The looming oil crisis could arrive uncomfortably soon

April 20, 2007

Science 20 April 2007:
Vol. 316. no. 5823, p. 351

The world’s production of oil will peak, everyone agrees. Sometime in the coming decades, the amazing machinery of oil production that doubled world oil output every decade for a century will sputter. Output will stop rising, even as demand continues to grow. The question is when.

Forecasts of peak oil production have ranged from Thanksgiving weekend 2005 to somewhere beyond 2050. But at the annual meeting of the American Association of Petroleum Geologists (AAPG) in Long Beach, California, early this month, the latest answer emerged: World oil production could stop growing as early as 2020–too soon to avoid a crisis–or it could hold off until 2040. “The peak in world oil production is not imminent,” oil information analyst Richard Nehring of Nehring Associates in Colorado Springs, Colorado, said at the meeting, but it is “nevertheless foreseeable.”

Predictions of the timing of peak oil have been all over the map (Science, 18 November 2005, p. 1106).
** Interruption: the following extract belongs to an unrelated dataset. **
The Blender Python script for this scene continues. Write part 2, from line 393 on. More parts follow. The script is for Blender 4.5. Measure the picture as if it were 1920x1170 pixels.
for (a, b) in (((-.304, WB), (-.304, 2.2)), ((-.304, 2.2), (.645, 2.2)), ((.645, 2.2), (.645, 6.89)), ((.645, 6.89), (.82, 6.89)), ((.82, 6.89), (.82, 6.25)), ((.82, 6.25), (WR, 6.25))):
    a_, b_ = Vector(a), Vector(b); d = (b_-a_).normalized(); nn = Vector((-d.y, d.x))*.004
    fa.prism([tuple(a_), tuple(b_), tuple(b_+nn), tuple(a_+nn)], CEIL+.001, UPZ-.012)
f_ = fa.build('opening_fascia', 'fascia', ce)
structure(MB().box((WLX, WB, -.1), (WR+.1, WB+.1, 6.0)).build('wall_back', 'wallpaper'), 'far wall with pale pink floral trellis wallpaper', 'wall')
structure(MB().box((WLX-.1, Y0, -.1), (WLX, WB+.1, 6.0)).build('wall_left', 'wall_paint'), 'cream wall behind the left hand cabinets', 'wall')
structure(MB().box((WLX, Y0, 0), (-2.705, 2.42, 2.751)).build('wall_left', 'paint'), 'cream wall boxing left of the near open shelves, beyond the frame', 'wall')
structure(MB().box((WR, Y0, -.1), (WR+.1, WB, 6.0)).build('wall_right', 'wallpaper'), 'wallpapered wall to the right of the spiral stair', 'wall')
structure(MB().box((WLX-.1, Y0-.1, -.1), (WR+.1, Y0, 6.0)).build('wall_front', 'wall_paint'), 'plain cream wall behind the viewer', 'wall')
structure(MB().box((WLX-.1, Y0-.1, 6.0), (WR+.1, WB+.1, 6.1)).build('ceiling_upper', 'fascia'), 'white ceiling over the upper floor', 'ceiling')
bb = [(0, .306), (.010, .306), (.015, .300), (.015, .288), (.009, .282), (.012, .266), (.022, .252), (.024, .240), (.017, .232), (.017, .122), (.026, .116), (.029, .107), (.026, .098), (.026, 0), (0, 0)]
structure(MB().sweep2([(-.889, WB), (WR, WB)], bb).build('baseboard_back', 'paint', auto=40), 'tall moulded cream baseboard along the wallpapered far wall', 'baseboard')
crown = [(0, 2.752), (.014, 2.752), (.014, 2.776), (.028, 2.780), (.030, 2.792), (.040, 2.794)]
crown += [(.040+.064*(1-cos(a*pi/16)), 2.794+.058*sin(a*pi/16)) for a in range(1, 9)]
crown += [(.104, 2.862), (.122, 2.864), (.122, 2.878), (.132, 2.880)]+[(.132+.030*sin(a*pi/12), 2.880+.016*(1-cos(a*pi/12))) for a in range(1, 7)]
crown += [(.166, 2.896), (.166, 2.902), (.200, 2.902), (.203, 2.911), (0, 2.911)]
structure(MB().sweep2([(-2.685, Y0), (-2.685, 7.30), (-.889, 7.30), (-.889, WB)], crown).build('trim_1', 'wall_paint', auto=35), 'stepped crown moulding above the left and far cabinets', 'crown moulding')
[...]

So-called peakists favor gauging future production by judging how much oil Earth still holds and how much has already been produced. They come up with a peak in the next few years, certainly before 2020. At the other extreme, major oil companies draw on in-house expertise about how much oil remains and how fast it will be produced. They see no end to rising production as far out as they look, usually not beyond 2030.

Nehring took a different tack, in two ways. First, he conducted an informal survey of experts by organizing a meeting, a prestigious Hedberg Conference, under the auspices of AAPG last November and inviting 75 experts from 19 countries to consider the world’s oil resources. There he pressed them for their best estimates of everything from how much oil might be left to discover to how much might be wrung from existing oil fields and how much might come from unconventional sources such as Canadian tar sands.

From the meeting’s discussions, Nehring came up with low, medium, and high estimates of all the oil likely ever to be produced. But as he said at the meeting, the ultimate resource is not the only constraint. Politics and social unrest can limit how fast those resources can be exploited, as is happening today in Venezuela, Iraq, and Nigeria. And technological challenges, as in the still-icebound Arctic, can slow extraction as well.

So for his second innovation, Nehring created three scenarios with successively higher peaks beginning in 2020, 2030, and 2040. He then compared the amount of effort it would take to achieve each scenario with the world oil industry’s past performance. “The only scenario we’re quite sure of is the low one” producing a 2020 peak, he says. Conference participants were confident that at least the low estimate of ultimate oil resource is actually out there, he says. And the world oil industry has managed to add the needed production capacity as fast as a 2020 peak would require.

Holding the peak off until 2040, however, would require both a high–and much less certain–total oil resource and adding more production each year than ever before, despite having already produced the world’s most easily extractable oil. “We can’t behave now like we’re going to have the high scenario,” Nehring concludes.

Nehring is getting some attention but not many converts. “Richard did a good service in holding this Hedberg Conference,” says oil assessment specialist Donald Gautier of the U.S. Geological Survey in Menlo Park, California. But there’s so much uncertainty, Gautier says, from when Arctic ice might melt out of the way to when needed new technology can be developed, that predicting the peak may not be worthwhile. A decade or so could tell.